Nearly every week, the media tells a distressing story of the financial prospects of our graduating class: overwhelming student debt, depressed wages for perhaps a decade, want of basic cognitive capacity (graduates lack the “critical skills,” “problem-solving, writing skills, social intelligence and adaptive thinking” necessary for today’s workforce).
But don’t fear: the Globe and Mail has a plan to deliver us from this Dickensian future of functional illiteracy and debt servitude. “RE:EDUCATION,” a series launched Oct. 6, proposes a “radical overhaul of the system,” including such innovative suggestions as lifting the tuition cap — which in B.C. forbids domestic tuition from rising more than the rate of inflation — and creating a two-tiered system of education.
The first tier would be composed of a small number of elite research institutions (similar to the Ivy League) for students who “value their proximity to the top scholars and researchers.” The larger and more varied second tier would de-emphasize research and focus on remedial teaching and “up-skilling” through a vague balance of online and offline courses.
But wait, there’s more! These schools would offer you a “deification of choice” through degree customization, including add-ons and bonus “degree badges,” turning your education into something like buying World of Warcraft expansion packs.
Why the overhaul? The “massification” of education. We made the silly mistake of making education too accessible, creating a glut of over-qualified and under-employed riffraff.

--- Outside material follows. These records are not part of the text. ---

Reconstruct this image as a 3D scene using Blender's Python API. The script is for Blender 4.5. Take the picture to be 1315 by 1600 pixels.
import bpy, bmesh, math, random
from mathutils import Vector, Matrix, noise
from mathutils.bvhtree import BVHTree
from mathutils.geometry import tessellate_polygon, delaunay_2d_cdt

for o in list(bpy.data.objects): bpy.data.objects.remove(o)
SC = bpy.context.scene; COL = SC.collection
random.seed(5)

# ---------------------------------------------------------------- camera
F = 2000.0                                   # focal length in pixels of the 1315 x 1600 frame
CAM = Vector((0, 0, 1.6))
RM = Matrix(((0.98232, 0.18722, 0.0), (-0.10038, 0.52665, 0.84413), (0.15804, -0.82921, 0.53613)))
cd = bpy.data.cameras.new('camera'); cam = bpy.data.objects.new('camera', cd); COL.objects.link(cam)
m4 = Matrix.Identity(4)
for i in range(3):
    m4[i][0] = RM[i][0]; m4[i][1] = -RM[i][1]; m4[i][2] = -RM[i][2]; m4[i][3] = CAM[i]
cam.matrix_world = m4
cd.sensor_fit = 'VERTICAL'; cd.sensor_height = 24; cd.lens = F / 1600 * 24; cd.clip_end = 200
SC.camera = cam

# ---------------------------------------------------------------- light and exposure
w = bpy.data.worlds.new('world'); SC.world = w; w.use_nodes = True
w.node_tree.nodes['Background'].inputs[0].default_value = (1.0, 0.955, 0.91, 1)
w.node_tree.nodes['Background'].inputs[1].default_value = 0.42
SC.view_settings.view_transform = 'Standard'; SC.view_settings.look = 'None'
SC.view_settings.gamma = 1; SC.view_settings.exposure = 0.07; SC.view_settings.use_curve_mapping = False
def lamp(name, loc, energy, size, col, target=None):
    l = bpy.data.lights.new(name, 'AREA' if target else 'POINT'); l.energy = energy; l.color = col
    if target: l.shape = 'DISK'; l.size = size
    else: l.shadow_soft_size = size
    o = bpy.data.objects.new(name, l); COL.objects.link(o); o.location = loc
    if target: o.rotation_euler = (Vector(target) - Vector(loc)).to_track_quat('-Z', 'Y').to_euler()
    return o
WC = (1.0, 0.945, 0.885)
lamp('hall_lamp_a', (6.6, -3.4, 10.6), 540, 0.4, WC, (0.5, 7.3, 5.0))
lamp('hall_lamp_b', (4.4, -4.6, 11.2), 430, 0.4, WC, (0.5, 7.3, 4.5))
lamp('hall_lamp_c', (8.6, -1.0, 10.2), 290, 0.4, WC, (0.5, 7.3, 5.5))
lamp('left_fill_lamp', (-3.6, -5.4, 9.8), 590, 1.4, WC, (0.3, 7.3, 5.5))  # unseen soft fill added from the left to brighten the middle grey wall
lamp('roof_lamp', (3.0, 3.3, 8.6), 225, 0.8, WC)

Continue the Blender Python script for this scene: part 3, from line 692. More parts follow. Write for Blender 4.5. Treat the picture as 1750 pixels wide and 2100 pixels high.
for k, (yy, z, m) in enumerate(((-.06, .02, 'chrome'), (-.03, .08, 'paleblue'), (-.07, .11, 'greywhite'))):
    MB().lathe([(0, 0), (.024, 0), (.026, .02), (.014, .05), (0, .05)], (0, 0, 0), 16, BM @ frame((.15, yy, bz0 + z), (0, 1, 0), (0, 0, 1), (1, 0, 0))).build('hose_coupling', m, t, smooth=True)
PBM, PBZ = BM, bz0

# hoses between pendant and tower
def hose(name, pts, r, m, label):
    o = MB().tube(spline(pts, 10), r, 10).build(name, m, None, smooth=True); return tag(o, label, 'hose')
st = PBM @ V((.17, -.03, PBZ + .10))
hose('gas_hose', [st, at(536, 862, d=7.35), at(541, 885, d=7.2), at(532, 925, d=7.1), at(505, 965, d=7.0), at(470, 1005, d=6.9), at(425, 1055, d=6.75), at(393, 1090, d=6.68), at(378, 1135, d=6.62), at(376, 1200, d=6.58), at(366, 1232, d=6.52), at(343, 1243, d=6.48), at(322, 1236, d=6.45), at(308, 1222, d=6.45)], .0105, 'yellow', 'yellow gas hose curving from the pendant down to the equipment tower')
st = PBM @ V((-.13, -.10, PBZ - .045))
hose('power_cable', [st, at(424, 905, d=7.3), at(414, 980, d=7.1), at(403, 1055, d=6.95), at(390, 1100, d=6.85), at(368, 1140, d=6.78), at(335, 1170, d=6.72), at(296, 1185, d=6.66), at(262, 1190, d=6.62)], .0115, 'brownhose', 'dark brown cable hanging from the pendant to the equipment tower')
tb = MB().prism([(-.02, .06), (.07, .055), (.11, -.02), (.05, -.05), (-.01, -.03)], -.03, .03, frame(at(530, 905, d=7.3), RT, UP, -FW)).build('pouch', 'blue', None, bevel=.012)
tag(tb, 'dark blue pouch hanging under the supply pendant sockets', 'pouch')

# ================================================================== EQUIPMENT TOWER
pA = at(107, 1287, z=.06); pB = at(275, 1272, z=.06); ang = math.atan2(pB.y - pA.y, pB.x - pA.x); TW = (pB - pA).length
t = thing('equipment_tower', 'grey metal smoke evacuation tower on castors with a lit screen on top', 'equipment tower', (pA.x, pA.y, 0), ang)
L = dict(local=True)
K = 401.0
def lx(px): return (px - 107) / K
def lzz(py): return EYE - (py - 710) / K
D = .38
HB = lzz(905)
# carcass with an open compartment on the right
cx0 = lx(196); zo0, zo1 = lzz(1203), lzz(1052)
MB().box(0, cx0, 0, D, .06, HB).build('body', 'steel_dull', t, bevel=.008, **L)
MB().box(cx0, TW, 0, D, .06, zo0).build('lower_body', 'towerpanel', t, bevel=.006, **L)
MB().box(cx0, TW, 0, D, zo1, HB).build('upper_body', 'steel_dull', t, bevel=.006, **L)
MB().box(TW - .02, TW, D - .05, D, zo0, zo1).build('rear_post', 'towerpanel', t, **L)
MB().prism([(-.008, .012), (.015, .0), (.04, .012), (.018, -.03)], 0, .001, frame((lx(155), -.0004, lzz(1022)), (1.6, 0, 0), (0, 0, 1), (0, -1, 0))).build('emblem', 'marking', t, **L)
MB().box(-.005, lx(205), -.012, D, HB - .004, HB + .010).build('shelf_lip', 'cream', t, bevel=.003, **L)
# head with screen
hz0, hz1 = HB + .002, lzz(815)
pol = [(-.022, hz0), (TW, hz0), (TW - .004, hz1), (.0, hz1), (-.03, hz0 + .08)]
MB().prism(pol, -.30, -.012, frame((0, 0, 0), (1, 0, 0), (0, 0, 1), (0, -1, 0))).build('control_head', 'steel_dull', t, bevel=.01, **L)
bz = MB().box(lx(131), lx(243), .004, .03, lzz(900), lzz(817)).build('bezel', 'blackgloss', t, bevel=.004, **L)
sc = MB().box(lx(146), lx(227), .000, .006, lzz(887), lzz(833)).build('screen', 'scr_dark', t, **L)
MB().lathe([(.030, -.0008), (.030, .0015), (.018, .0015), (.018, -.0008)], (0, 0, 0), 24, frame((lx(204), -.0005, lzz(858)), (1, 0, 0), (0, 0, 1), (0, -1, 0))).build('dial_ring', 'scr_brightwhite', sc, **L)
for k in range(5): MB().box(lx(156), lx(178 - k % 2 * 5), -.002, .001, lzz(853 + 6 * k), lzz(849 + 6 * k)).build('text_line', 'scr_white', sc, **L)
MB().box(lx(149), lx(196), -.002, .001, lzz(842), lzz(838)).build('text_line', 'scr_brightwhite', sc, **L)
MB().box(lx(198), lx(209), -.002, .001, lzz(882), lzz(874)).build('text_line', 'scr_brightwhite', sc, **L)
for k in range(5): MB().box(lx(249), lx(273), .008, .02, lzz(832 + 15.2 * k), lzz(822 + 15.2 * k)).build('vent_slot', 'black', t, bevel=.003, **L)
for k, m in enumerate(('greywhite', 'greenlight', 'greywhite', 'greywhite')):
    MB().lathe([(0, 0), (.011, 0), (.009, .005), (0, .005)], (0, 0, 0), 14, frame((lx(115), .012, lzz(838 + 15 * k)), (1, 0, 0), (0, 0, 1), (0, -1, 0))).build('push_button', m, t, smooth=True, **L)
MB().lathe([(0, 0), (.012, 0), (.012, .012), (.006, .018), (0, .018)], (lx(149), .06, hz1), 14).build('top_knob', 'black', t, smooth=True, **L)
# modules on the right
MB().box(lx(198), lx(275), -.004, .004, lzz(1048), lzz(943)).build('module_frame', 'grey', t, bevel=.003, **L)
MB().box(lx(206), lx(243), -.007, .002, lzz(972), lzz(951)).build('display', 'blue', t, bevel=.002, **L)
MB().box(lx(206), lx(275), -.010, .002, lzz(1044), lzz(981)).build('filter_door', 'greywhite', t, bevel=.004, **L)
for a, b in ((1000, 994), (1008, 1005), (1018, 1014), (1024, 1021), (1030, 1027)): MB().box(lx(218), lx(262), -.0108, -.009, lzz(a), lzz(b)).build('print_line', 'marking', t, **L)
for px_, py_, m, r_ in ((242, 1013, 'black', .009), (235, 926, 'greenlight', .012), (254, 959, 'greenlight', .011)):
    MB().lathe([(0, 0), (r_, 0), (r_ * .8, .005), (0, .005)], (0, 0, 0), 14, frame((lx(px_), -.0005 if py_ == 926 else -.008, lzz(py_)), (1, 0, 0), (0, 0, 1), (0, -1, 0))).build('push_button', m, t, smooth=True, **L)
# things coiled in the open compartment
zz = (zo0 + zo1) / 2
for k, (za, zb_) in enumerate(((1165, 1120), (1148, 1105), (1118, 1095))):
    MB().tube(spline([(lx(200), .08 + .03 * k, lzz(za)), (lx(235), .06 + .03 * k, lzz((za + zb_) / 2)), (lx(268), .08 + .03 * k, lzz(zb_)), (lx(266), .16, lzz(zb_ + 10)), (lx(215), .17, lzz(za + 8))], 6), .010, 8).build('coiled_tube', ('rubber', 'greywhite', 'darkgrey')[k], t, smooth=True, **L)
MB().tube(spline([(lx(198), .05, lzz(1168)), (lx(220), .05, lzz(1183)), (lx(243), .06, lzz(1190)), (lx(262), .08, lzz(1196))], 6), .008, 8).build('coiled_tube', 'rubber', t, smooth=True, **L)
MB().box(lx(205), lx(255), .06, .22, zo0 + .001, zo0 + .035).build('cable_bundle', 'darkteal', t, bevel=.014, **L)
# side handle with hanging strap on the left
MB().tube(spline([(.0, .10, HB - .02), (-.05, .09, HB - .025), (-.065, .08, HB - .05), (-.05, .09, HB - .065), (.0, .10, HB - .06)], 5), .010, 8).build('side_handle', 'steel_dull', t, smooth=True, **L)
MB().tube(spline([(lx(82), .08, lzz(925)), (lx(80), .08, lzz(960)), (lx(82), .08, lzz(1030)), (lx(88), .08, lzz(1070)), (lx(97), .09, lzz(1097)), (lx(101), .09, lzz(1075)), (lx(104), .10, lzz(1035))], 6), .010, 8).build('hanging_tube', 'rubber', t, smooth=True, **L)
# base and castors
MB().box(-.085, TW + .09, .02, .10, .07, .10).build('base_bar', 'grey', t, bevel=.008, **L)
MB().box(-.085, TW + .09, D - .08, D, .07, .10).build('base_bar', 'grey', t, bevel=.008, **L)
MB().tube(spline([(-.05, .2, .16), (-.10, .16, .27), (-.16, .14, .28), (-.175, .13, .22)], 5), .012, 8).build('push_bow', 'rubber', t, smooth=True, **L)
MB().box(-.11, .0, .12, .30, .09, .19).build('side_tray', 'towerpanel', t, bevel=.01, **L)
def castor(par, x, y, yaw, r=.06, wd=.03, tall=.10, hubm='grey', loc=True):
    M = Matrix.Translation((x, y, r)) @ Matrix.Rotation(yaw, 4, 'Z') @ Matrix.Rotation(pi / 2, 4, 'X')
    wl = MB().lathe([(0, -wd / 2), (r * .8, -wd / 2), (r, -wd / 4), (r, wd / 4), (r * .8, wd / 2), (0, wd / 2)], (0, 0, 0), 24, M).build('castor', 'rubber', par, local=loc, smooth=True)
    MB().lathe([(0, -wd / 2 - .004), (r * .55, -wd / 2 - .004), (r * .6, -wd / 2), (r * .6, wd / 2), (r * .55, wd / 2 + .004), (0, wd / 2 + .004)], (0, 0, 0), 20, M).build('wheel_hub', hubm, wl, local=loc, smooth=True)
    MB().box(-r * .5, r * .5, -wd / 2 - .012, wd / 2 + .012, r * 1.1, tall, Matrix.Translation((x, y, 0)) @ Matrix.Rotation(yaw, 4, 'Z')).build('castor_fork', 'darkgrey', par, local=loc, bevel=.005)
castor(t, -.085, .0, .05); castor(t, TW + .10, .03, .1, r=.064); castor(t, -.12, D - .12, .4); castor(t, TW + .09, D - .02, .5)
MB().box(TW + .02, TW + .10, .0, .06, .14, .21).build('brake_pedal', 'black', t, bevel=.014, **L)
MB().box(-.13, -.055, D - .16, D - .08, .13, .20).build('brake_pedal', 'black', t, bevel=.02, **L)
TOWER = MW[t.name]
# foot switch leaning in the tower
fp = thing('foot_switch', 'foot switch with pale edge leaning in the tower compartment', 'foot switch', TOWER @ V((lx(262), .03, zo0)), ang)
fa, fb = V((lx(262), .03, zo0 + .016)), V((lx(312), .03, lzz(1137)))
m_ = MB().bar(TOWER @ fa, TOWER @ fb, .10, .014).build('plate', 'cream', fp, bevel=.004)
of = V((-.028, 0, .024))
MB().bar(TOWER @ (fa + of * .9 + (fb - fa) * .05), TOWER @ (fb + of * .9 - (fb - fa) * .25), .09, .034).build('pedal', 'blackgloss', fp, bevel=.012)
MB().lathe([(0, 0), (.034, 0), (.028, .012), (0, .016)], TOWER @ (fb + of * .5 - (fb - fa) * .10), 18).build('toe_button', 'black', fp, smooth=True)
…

They think it would really be best for everyone that you leave these august halls of higher learning to the bluebloods, and set that tattered copy of The Republic down as you march back to the salt mines from whence you came.
Returning to the world of reality, I have good news for you: there is no crisis in higher education, and certainly not one that demands this sort of transformation.
Despite the recession, completing a post-secondary degree, by the numbers, remains the single most prudent financial decision you can make. Next time you see a melodramatic warning of your impending poverty or read a long treatise about how we have to “fix” universities, I want you to remember a few facts.
• The unemployment and underemployment rate of young, university-educated workers is substantially lower than those without university educations. During the recession, unemployment rates for the university-educated increased only 0.6 per cent for men and 1.2 per cent for women.
• The income gains from post-secondary education are as large as they have ever been, and the wage gap between those with and without post-secondary degrees is only increasing. According to a UBC co-authored study, those with university educations can expect 40 to 50 per cent more lifetime income on average.
• Youth unemployment is not some peculiar consequence of a Canadian policy of over-education, but a phenomena across the Organization for Economic Co-operation and Development. However, Canada has been praised for being well below the OECD average.
• Young graduates are indeed suffering, but the problem is not over-education or the failure of the academy, it is a sluggish economy. Low aggregate demand coupled with austerity policies threatens to prolong this economic stagnation.
Instead of boosting spending to stimulate the economy, the 2012 provincial budget has made substantial cuts to post-secondary education. This is the continuation of a trend since the 1970s, when 90 per cent of post-secondary revenue was covered by government (by 2000, just 57 per cent, according to the Canadian Federation of Students).
Anyone interested in the financial plight of Canadian students should plead with the government to reinvest in post-secondary education. We should not use the consequences of economic stagnation as a pretence for thinly veiled calls to segregate our universities across class lines.